The drumbeat of the Euros was barely noticeable in England, background noise to the hustle and bustle of life, before growing louder and louder until it reached a climax when the Lionesses triumphed over Germany to win a first major tournament last year.
Public consciousness of the Euros was earned; each kick of a ball, each victory, turned attentions to the players, the teams, the jeopardy.
Years of work had been done to build the tournament’s profile. In the weeks or months before it kicked off, the faces of England players – such as the captain, Leah Williamson – stared back from crisps packets, drink bottles and other adverts in supermarkets. Adverts ran on TV, pundits and commentators would give teasers looking forward to the action. But with the Premier League rumbling to its conclusion it was fighting to not be background noise. It was hard work, but the work was being done.
The peripheral feel was never going to last. The moment 68,871 fans filtered into Old Trafford for the opening fixture things shifted. Suddenly those faces on products, billboards and adverts were brought into focus and Euro fever started to take hold. It was incremental but rapid, the 8-0 defeat of Norway in England’s second game supercharging already high expectations for the Lionesses and drawing in more and more people.
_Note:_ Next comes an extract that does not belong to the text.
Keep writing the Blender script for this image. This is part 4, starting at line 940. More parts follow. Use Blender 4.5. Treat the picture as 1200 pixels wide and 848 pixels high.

It felt like a gamechanging tournament for women’s football in England, and proved to be so. The Lionesses are now household names, gracing the front pages as much as they do the back, becoming cultural and political icons, not just sporting ones. Their history-making performance changed society.
In Australia, another home nation has embraced women’s football; except it hasn’t been incremental, there has been no rumbling beneath the surface. Promotion of the tournament has been unrivalled from the off. Sponsors at Euro 2022 impressed with their promotion of the England team and the tournament, but in Australia it is next level.
Brands have gone big, but the host cities and local organising committee have too, on a scale that dwarfs the France 2019 edition (not hard) and puts the ambitious European Championship hosts in the shade. World Cup fever has gripped Australia. From tiny “Go Matildas!” on the bottom of baggage carousel screens and images on the steps in train stations, to huge murals and projected images on the sides of buildings, this is about more than those contracted to promote through sponsorship deals – it is everyone.
Walk through Sydney, Brisbane or Adelaide (I can’t speak for Australia’s other host cities, Melbourne and Perth) and it is impossible to avoid the presence of the tournament. Corner shops sell merchandise, fans walk around wearing shirts, scarves and badges, irrespective of whether it is a matchday, and coffee shops have handwritten signs outside celebrating the Matildas.
Fifa has done its bit too, the fan parks a huge improvement on the 2019 offering, with numerous giant screens, seating, food stalls, activities and merchandise shops, prompting more than half a million people to pass through their gates 19 days into the 32-day tournament.
Australia also passes the most famous of litmus tests, with cab drivers extolling the virtues of Tony Gustavsson’s side, pointing out which teams are staying where and discussing the matches. That is being built on with each Matildas win, as was the case with England last year, except the starting point has felt higher, broader, more ambitious (and the push around the Euros was far from unambitious).
Should Australia beat England in their semi-final on Wednesday, the impact will be stratospheric. Already other sports have paused press conferences and used screens in stadiums to show the team’s penalty shootout win against France in the quarter-finals.
There was a plan to engage the public in this way. Football Australia’s chief executive, James Johnson, said as much in a recent briefing. “There’s been two parallel strategies that we’ve tried to leave at the same time and arrive at the station at the same time, if that makes sense,” he said.
“One is the World Cup strategy, and one is the Matildas strategy. The reason we try to align these is they’re interconnected. We knew when we won the bid that in order for the competition to be successful, we needed the hosting nation to fire.
“Now, when we say we needed the Matildas to fire, I don’t just mean on the pitch. I’m not saying we needed to go and win the World Cup to be successful, but we needed the Matildas to be successful off and on the pitch in order to create interest in the World Cup. That’s what you’re seeing at the moment.
“The Matildas today are the most loved sporting product in the market … We’ve done a lot of this broader building of the brand, and we think that’s directly related to the success of the tournament. People are following the Matildas, they’re following the World Cup. If the Matildas continue it’s going to be something huge, but if they hadn’t got to the back end of the tournament, we think we’d got the Australian public already on that World Cup wave.”
Perhaps it helps that there is no direct competition here in Australia, no Premier League, no sense of ownership of the game, no 1966. There are other sports, bigger sports; Australian rules football, rugby league, cricket. But in football – or soccer – terms, the Matildas have an open field to run into. The A-League and A-League Women, or even the Socceroos, are not in the same ballpark, unable to challenge the top leagues and national teams globally.
In that respect, the impact of the Matildas and the World Cup in general could surpass that of England’s Euro 2022 win, regardless of whether the co-hosts reach the final or lift a trophy.